Seandainya pada setiap perkawinan, Pegawai Pencatat Nikah mencatat pasangan
yang kawin hamil, pasti akan diperoleh data yang dapat membuat kita tercengang.
Prosentase perkawinan yang dicatat mungkin didominasi oleh kawin hamil. Namun
yang menjadi persoalan adalah banyak orang di sekitar kita yang belum tahu
tentang hukum kawin hamil itu sendiri, untuk itu dalam makalah ini kami akan
mengungkap misteri dibalik kawin hamil dilihat dari kacamata islam.
RUMUSAN
MASALAH
1.
Kawin hamil dalam perspektif Islam
2.
Hukum kawin dengan wanita yang hamil di luar nikah.
3.
Pendapat beberapa Ulama’ dan KHI
tentang kawin hamil.
BAB II
PEMBAHASAN
A. PENGERTIAN KAWIN HAMIL
Yang dimaksud dengan “kawin hamil” disini
ialah kawin dengan seorang wanita yang hamil di luar nikah, baik dikawini oleh
laki-laki yang menghamilinya maupun oleh laki-laki bukan yang menghamilinya[1]. Fenomena
yang menjamur di kalangan muda-mudi saat ini, yang sulit terelakkan lagi adalah
perzinaan, sebelum mendapat label sah sebagai pasangan suami istri. Hal ini
sudah dianggap biasa di tengah-tengah masyarakat kita. Si wanita dengan menahan
malu telah memiliki isi dalam perutnya.
B. PENDAPAT FUQAHA’
Hukum kawin dengan wanita yang hamil
diluar nikah, para ulama berbeda pendapat, sebagai berikut :
1.
Ulama Syafi’iah berpendapat, hukumnya sah menikahi wanita hamil akibat
zina, baik yang menikahi itu laki-laki yang menghamilinya maupun bukan yang
menghamilinya. Alasanya karena wanita hamil akibat zina tidak termasuk golongan
wanita yang diharamkan untuk dinikahi. Mereka juga berpendapat karena akad
nikah yang dilakukan itu hukumnya sah, wanita yang dinikahi tersebut halal
untuk disetubuhi walaupun ia dalam keadaan hamil.[2]

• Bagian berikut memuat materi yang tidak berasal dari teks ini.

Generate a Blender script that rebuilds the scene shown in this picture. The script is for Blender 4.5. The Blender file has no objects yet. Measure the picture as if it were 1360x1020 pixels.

2. Ulama Hanafiyah berpendapat bahwa hukumnya sah menikahi
wanita hamil bila yang menikahinya laki-laki yang menghamilinya, alasannya
wanita hamil akibat zina tidak termasuk kedalam golongan wanita-wanita yang
haram untuk dinikahi sebagaimana yang terdapat dalam Q.S. An-Nisa:22,23,24.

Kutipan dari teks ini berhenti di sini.